- **THE EXERCISE**:
Output exactly the lines that run from the line with "f = sstep(.80, .97, zz" to the end of the material, both ends included, and no other lines.
-*-*-
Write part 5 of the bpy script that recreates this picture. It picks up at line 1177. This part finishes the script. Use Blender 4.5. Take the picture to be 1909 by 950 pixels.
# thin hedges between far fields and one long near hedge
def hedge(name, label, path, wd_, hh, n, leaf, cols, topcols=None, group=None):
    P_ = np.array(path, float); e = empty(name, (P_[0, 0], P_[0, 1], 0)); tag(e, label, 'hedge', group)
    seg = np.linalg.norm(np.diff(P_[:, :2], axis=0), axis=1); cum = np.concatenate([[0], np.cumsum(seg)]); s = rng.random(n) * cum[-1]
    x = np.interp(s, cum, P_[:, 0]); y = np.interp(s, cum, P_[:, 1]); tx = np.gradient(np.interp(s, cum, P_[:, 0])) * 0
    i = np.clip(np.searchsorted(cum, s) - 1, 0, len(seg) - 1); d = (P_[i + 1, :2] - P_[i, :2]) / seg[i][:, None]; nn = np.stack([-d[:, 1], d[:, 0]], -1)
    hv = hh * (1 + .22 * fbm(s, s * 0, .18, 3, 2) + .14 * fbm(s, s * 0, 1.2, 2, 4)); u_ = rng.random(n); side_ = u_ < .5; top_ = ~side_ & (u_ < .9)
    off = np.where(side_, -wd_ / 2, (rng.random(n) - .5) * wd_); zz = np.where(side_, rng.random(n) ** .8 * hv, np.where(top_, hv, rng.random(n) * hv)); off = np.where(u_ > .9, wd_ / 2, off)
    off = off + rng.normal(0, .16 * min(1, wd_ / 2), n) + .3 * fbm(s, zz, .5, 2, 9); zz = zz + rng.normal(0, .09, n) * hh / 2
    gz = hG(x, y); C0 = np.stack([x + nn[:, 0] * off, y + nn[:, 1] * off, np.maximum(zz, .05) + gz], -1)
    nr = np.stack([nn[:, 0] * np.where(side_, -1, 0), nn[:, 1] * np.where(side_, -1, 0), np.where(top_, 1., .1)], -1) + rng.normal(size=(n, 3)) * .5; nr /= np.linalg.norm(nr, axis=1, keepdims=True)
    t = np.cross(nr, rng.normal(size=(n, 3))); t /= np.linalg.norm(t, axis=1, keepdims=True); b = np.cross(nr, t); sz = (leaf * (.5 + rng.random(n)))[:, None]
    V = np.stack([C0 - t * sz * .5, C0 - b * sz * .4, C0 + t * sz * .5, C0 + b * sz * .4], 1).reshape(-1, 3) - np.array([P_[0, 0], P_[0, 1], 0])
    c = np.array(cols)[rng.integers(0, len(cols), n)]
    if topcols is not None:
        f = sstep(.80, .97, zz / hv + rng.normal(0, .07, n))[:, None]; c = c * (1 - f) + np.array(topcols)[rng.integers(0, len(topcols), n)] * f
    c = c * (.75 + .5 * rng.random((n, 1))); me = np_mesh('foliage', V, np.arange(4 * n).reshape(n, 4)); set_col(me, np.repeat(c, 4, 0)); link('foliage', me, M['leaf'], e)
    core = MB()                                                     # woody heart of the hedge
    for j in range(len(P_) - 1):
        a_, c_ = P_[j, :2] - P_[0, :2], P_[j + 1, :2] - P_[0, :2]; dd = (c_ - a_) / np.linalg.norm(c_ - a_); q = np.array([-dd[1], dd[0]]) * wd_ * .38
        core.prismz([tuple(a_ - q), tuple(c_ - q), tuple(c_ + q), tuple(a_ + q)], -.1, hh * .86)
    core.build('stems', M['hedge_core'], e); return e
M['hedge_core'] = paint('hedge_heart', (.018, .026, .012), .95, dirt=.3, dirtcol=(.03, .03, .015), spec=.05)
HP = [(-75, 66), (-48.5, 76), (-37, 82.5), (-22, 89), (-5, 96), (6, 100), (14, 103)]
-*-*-
- **ANSWER TO THE PROBLEM**:
        f = sstep(.80, .97, zz / hv + rng.normal(0, .07, n))[:, None]; c = c * (1 - f) + np.array(topcols)[rng.integers(0, len(topcols), n)] * f
    c = c * (.75 + .5 * rng.random((n, 1))); me = np_mesh('foliage', V, np.arange(4 * n).reshape(n, 4)); set_col(me, np.repeat(c, 4, 0)); link('foliage', me, M['leaf'], e)
    core = MB()                                                     # woody heart of the hedge
    for j in range(len(P_) - 1):
        a_, c_ = P_[j, :2] - P_[0, :2], P_[j + 1, :2] - P_[0, :2]; dd = (c_ - a_) / np.linalg.norm(c_ - a_); q = np.array([-dd[1], dd[0]]) * wd_ * .38
        core.prismz([tuple(a_ - q), tuple(c_ - q), tuple(c_ + q), tuple(a_ + q)], -.1, hh * .86)
    core.build('stems', M['hedge_core'], e); return e
M['hedge_core'] = paint('hedge_heart', (.018, .026, .012), .95, dirt=.3, dirtcol=(.03, .03, .015), spec=.05)
HP = [(-75, 66), (-48.5, 76), (-37, 82.5), (-22, 89), (-5, 96), (6, 100), (14, 103)]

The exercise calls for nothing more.